**Description of the task**
Begin with the first line of the material and copy each line word for word through the line that contains "rack_bottle(W @ T(0, .022, 0), hw, -.499-.011, 'K-S', 'on"; the pictures are left out.

**Provided material**

==========

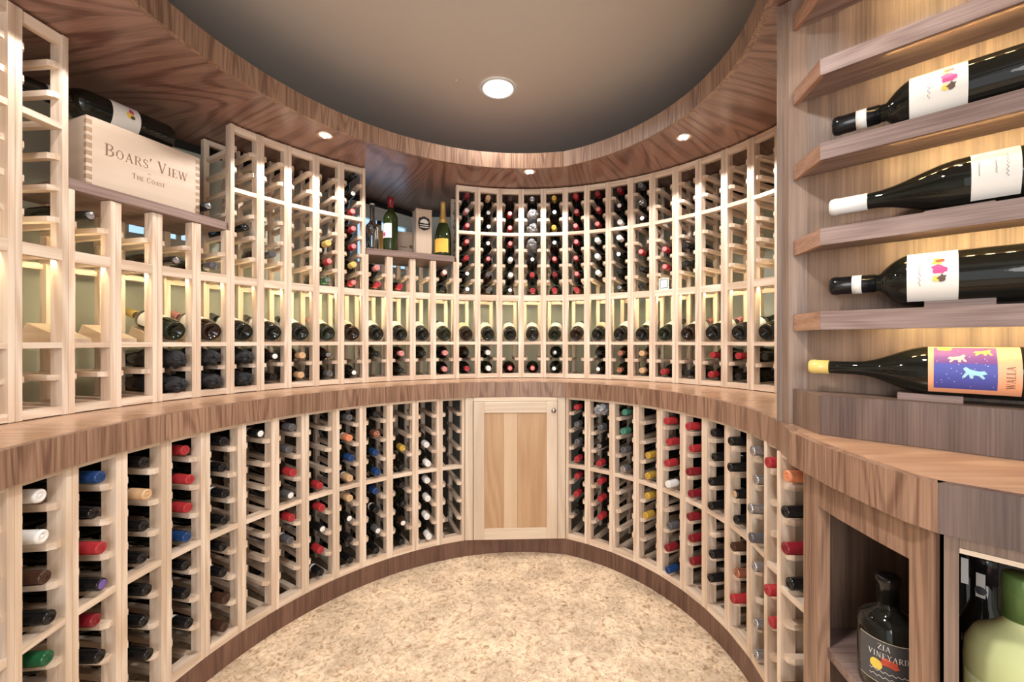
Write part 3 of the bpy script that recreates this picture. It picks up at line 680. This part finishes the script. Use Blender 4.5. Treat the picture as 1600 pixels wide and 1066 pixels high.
def curved_label(o, W, r, x0, x1, mat, ang, centre, nm='paper_label'):
    return put(nm, lathe([(x0, r*1.006+.0003), (x1, r*1.006+.0003)], 28, mat, a0=centre-ang, a1=centre+ang, nm=nm), o, W)
def wrap(r, centre):
    """(u along bottle axis, v around) -> 3D on bottle"""
    R_ = r*1.006+.0008
    return lambda u, v, e: (u, (R_+e)*math.sin(centre+v/R_), (R_+e)*math.cos(centre+v/R_))
# magnum on top of the case: neck to the left
ax0 = (a[0]+nc[0]*.075-dc[0]*.135, a[1]+nc[1]*.075-dc[1]*.135)
Wb = fr(ax0[0], ax0[1], -.4995-CH-.001-.0545, dc[0], dc[1])
o = big_bottle(Wb, .054, .41, .018, .10, .07, 'glass_dark', 'K', 'large dark bottle lying on top of the wooden wine box', 'large bottles')
put('neck_band', lathe([(.07, .0195), (.07, .0202), (.088, .0202), (.088, .0195)], 24, 'paper', nm='neck_band'), o, Wb, label='white band round the neck')
def face_angle(Wx, tgt):
    R3 = Wx.to_3x3(); return min((((R3 @ Vector((0, math.sin(t_), math.cos(t_)))) - tgt).length, t_) for t_ in [i*.02 for i in range(315)])[1]
cc = face_angle(Wb, Vector((.85, -.45, .05)).normalized())
curved_label(o, Wb, .054, .215, .295, 'paper', 1.3, cc)
fw = wrap(.054, cc+.35*(1 if math.cos(cc+.1) > math.cos(cc) else -1))
put('print', blob(fw, .262, -.012, .010, .012, 'pr_yellow', seed=2), o, Wb); put('print', blob(lambda u, v, e: fw(u, v, .0003), .268, .004, .008, .010, 'pr_magenta', seed=3), o, Wb); put('print', blob(lambda u, v, e: fw(u, v, .0005), .271, -.018, .007, .007, 'pr_brown', seed=4), o, Wb)
# bottle resting on the right end of the left shelf, neck to the room
W, hw = BAYU[4]
rack_bottle(W @ T(0, .022, 0), hw, -.499-.011, 'K-S', 'on shelf between wooden wine box and tall rack', 'bottles on the shelves')

# ---------------------------------------------------------------- second shelf objects
def shelf_pt(u_, depth):
    """point on 2nd shelf: fraction along board (0 left .. 1 right), depth behind front edge"""
    return Ws2 @ Vector((depth, L2/2-u_*L2 if (Ws2.to_3x3() @ Vector((0, 1, 0))).x < 0 else -L2/2+u_*L2, 0))
def upright(u_, dep, rot=0):
    p = shelf_pt(u_, dep); return T(p.x, p.y, p.z)
SX = Matrix.Rotation(math.pi/2, 4, 'Y')          # lathe x -> down ; origin at the top of the bottle
def stand(W, H): return W @ T(0, 0, H) @ SX
# clear decanter-shaped bottle
Wu = upright(.09, .07); Wl = stand(Wu, .255)
o = put('liquor_bottle', lathe([(.0, .0), (.0, .012), (.01, .013), (.085, .012), (.10, .018), (.115, .032), (.13, .036), (.24, .034), (.254, .030), (.255, 0)], 24, 'glass_clear', nm='liquor_bottle'), None, Wl, 'clear glass liquor bottle at the left end of the shelf of standing bottles', 'bottle')
put('stopper', lathe([(-.006, 0), (-.006, .012), (.0, .0135), (.001, .0)], 16, 'white', nm='stopper'), o, Wl)
put('liquor', lathe([(.14, .0), (.14, .031), (.235, .030), (.25, .0)], 20, 'glass_clear', nm='liquor'), o, Wl)
Wu = upright(.20, .19); Wl = stand(Wu, .19)
o = put('liquor_bottle', lathe([(.0, .0), (.0, .012), (.04, .013), (.055, .03), (.07, .037), (.18, .037), (.19, .032), (.19, 0)], 24, 'amber', nm='liquor_bottle'), None, Wl, 'amber liquor bottle standing behind the clear bottle and the green wine bottle', 'bottle')
put('cap', lathe([(-.012, 0), (-.012, .013), (.012, .0138), (.012, .012)], 16, 'cap_K', nm='cap'), o, Wl)
Wu = upright(.28, .05); Wl = stand(Wu, .305)
o = big_bottle(Wl, .040, .304, .0148, .075, .05, 'glass_green', 'r', 'green wine bottle with white label standing on the bottle shelf, dark red capsule', 'standing bottles', cap_l=.06)
curved_label(o, Wl, .040, .155, .235, 'paper', 2.0, math.pi)
fw = wrap(.040, math.pi+.25); put('print', blob(fw, .215, .025, .012, .012, 'pr_magenta', seed=8), o, Wl); put('print', blob(fw, .22, -.03, .010, .008, 'pr_brown', seed=9), o, Wl)
# horizontal small case behind
Wu = upright(.50, .17); s2 = Ws2.to_3x3().to_4x4()
Wk = Wu @ s2
c2 = thing('wine_case', Wk, 'small plain wooden wine case with faint stamp, behind the green wine bottle', 'box')
put('case_body', box(0, .10, -.13, .13, 0, .145, 'case', 'y', .001), c2, Wk); put('lid', box(-.001, .101, -.131, .131, .1455, .152, 'case', 'y'), c2, Wk)
put('print', blob(lambda u, v, e: (-.0006, u, v), -.03, .065, .012, .008, 'ink', wob=.4, seed=5), c2, Wk)
put('lettering', text_mesh('Leo', .014, lambda u, v, e: (-.0006-e, -u+.0, v), 'ink', off=(-.03, .06)) if 0 else blob(lambda u, v, e: (-.0006, u, v), .01, .062, .02, .004, 'ink', wob=.5, seed=6), c2, Wk)
Wu = upright(.66, .06); Wk = Wu @ s2
c3 = thing('gift_box', Wk, 'tall narrow wooden bottle box with a black emblem, left of the champagne bottle', 'box')
put('case_body', box(0, .09, -.046, .046, 0, .262, 'case', 'z', .001), c3, Wk); put('lid', box(-.001, .091, -.047, .047, .2625, .268, 'case', 'y'), c3, Wk)
fe = lambda u, v, e: (-.0006-e, -u, v+.185)
oct_ = [(.030, -.03), (.036, 0), (.030, .03), (.0, .042), (-.030, .03), (-.036, 0), (-.030, -.03), (0, -.042)]
put('emblem', outline(fe, oct_, 'inkblack'), c3, Wk, label='black shield emblem')
put('emblem', outline(lambda u, v, e: (-.0009, -u, v+.185), [(-.026, .004), (-.018, .018), (-.004, .026), (.012, .024), (.024, .012), (.027, .004), (.01, .0)], 'paper'), c3, Wk)
for z in (-.012, -.024): put('emblem', outline(lambda u, v, e, z=z: (-.0009, -u, v+.185+z), [(-.026, 0), (-.026, .005), (.026, .005), (.026, 0)], 'paper'), c3, Wk)
Wu = upright(.885, .06); Wl = stand(Wu, .325)
o = put('champagne_bottle', lathe([(.004, 0), (.004, .014), (.06, .0145), (.10, .019), (.14, .031), (.17, .041), (.20, .047), (.22, .0485), (.31, .0485), (.325, .044), (.325, 0)], 32, 'glass_green', nm='champagne_bottle'), None, Wl, 'dark green champagne bottle with gold neck foil and orange label on bottle shelf', 'bottle')
put('foil', lathe([(-.001, 0), (-.001, .014), (.004, .0165), (.02, .0165), (.026, .0155), (.07, .0165), (.10, .0205), (.128, .0285), (.128, .027)], 28, 'goldfoil', nm='foil'), o, Wl, label='gold neck foil')
curved_label(o, Wl, .0485, .225, .305, 'champ', 2.4, math.pi)
put('neck_label', blob(wrap(.0275, math.pi+.3), .122, 0, .012, .013, 'paper_cream', wob=.02), o, Wl)
put('print', blob(wrap(.0285, math.pi+.3), .122, 0, .006, .006, 'pr_brown', wob=.02), o, Wl)
# small framed card on the rail of column 23 (square code left off)
W, hw = BAYU[23]
Wk = W @ T(.014, .004, .276); c4 = thing('framed_card', Wk, 'small white card with dark border leaning on the rail in the right upper rack', 'card')
put('card', box(0, .002, -.027, .027, 0, .062, 'paper'), c4, Wk)
for (y0, y1, z0, z1) in ((-.021, .021, .008, .011), (-.021, .021, .053, .056), (-.021, -.018, .011, .053), (.018, .021, .011, .053)): put('border', box(-.0008, 0, y0, y1, z0, z1, 'pr_grey'), c4, Wk)

# ---------------------------------------------------------------- right: walnut alcove of ledges with large bottles
c1 = (.753, 1.113); c2_ = (.731, .987); dr = norm2((1, -1)); nr = norm2((1, 1)); LEN = .85; DEP = .115
def alc(s, d): return (c2_[0]+dr[0]*s+nr[0]*d, c2_[1]+dr[1]*s+nr[1]*d)
Wa = fr(c2_[0], c2_[1], .22)
alcv = thing('display_alcove', Wa, 'walnut display alcove with angled ledges for large bottles at the right', 'shelving')
bl = alc(-.045, DEP+.002); br = alc(LEN, DEP+.002)
put('back_panel', prism([bl, br, alc(LEN, DEP+.02), alc(-.045, DEP+.02)], EYE-.2215, EYE+.917, 'alcove', lambda p: (p[0]-p[1], p[0]+p[1], p[2])), alcv)
sp0 = (.757, 1.150); put('side_panel', prism([(.7375, 1.136), (.7465, 1.122), bl, (bl[0]+.02, bl[1]+.02), (.775, 1.175)], EYE-.2215, EYE+.917, 'alcove', lambda p: (p[0], p[1], p[2])), alcv)
put('edge_trim', prism([(.727, 1.142), (.738, 1.1355), (.775, 1.178), (.762, 1.19)], EYE-.2215, EYE+.917, 'alcove', lambda p: (p[0], p[1], p[2])), alcv)
LEDGE = [(-.0695, -.033), (-.2665, -.2335), (-.468, -.435), (-.668, -.636), (-.868, -.836)]
foot = [c1, c2_, alc(LEN, 0), alc(LEN, DEP), alc(-.043, DEP), (.757, 1.136)]
for (ht, hb) in LEDGE:
    led = put('ledge', prism([(c1[0]+.012, c1[1]-.001), (c2_[0]+.012, c2_[1]+.004), alc(LEN, .012), alc(LEN, DEP), alc(-.043, DEP), (.760, 1.133)], EYE-hb, EYE-ht, 'shelfwal', lambda p: (p[0]+p[1], p[2], p[0]-p[1])), alcv)
    put('ledge_front', prism([c2_, alc(LEN, 0), alc(LEN, .0115), (c2_[0]+.0115, c2_[1]+.0035)], EYE-hb-.006, EYE-ht+.0005, 'shelfwal', lambda p: (p[0]+p[1], p[2], p[0]-p[1])), led)
    put('ledge_front', prism([c1, (c2_[0], c2_[1]+.0006), (c2_[0]+.0113, c2_[1]+.0042), (c1[0]+.0113, c1[1]-.001)], EYE-hb-.006, EYE-ht+.0005, 'ledge_end', lambda p: (p[0]+p[2]*0, p[2], p[1])), led, label='paler angled end of the ledge front')
    # warm LED dots under each ledge
    for k in range(26):
        x, z = alc(.13+k*.028, .0120); put('led', box(0, .001, -.006, .006, -.0042, -.0002, 'ledb'), led, fr(x, z, hb, nr[0], nr[1]))
basebox = put('base_box', prism([(c1[0]+.012, c1[1]-.001), (c2_[0]+.012, c2_[1]+.004), alc(LEN, .012), alc(LEN, DEP), alc(-.043, DEP), (.760, 1.133)], EYE-.2215, EYE-.129, 'alcove', lambda p: (p[0]+p[1], p[2], p[0]-p[1])), alcv)
put('base_front', prism([c2_, alc(LEN, 0), alc(LEN, .0115), (c2_[0]+.0115, c2_[1]+.0035)], EYE-.2213, EYE-.1285, 'basewal', lambda p: (p[0]-p[1], p[0]+p[1], p[2])), basebox)
put('base_front', prism([c1, (c2_[0], c2_[1]+.0006), (c2_[0]+.0113, c2_[1]+.0042), (c1[0]+.0113, c1[1]-.001)], EYE-.2213, EYE-.1285, 'alcove', lambda p: (p[0], p[1], p[2])), basebox)
def cradle(s0, s1, h, label, hgt=.020):
    x, z = alc(s0, .030); W = fr(x, z, h, nr[0], nr[1]); s_ = -1
    me = box(0, .055, -(s1-s0), 0, 0, hgt, 'shelfwal', 'y', .001)
    return put('cradle_block', me, None, W, label, 'block')
# each: (s of neck tip, height level of ledge, r, neck r, neck len, shoulder, cap, cap len, lift)
def ledge_bottle(s, h, r, nrad, nlen, sh, cap, capl, label, lift=.0, L=.62, glass='glass_dark', dep=.058):
    x, z = alc(s, dep); W = fr(x, z, h-r-lift, dr[0], dr[1])
    return big_bottle(W, r, L, nrad, nlen, sh, glass, cap, label, 'large bottles in the alcove', cap_l=capl), W
import math as _m
CF = math.radians(-72)     # label centre faces the room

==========

**Task response**
Write part 3 of the bpy script that recreates this picture. It picks up at line 680. This part finishes the script. Use Blender 4.5. Treat the picture as 1600 pixels wide and 1066 pixels high.
def curved_label(o, W, r, x0, x1, mat, ang, centre, nm='paper_label'):
    return put(nm, lathe([(x0, r*1.006+.0003), (x1, r*1.006+.0003)], 28, mat, a0=centre-ang, a1=centre+ang, nm=nm), o, W)
def wrap(r, centre):
    """(u along bottle axis, v around) -> 3D on bottle"""
    R_ = r*1.006+.0008
    return lambda u, v, e: (u, (R_+e)*math.sin(centre+v/R_), (R_+e)*math.cos(centre+v/R_))
# magnum on top of the case: neck to the left
ax0 = (a[0]+nc[0]*.075-dc[0]*.135, a[1]+nc[1]*.075-dc[1]*.135)
Wb = fr(ax0[0], ax0[1], -.4995-CH-.001-.0545, dc[0], dc[1])
o = big_bottle(Wb, .054, .41, .018, .10, .07, 'glass_dark', 'K', 'large dark bottle lying on top of the wooden wine box', 'large bottles')
put('neck_band', lathe([(.07, .0195), (.07, .0202), (.088, .0202), (.088, .0195)], 24, 'paper', nm='neck_band'), o, Wb, label='white band round the neck')
def face_angle(Wx, tgt):
    R3 = Wx.to_3x3(); return min((((R3 @ Vector((0, math.sin(t_), math.cos(t_)))) - tgt).length, t_) for t_ in [i*.02 for i in range(315)])[1]
cc = face_angle(Wb, Vector((.85, -.45, .05)).normalized())
curved_label(o, Wb, .054, .215, .295, 'paper', 1.3, cc)
fw = wrap(.054, cc+.35*(1 if math.cos(cc+.1) > math.cos(cc) else -1))
put('print', blob(fw, .262, -.012, .010, .012, 'pr_yellow', seed=2), o, Wb); put('print', blob(lambda u, v, e: fw(u, v, .0003), .268, .004, .008, .010, 'pr_magenta', seed=3), o, Wb); put('print', blob(lambda u, v, e: fw(u, v, .0005), .271, -.018, .007, .007, 'pr_brown', seed=4), o, Wb)
# bottle resting on the right end of the left shelf, neck to the room
W, hw = BAYU[4]
rack_bottle(W @ T(0, .022, 0), hw, -.499-.011, 'K-S', 'on shelf between wooden wine box and tall rack', 'bottles on the shelves')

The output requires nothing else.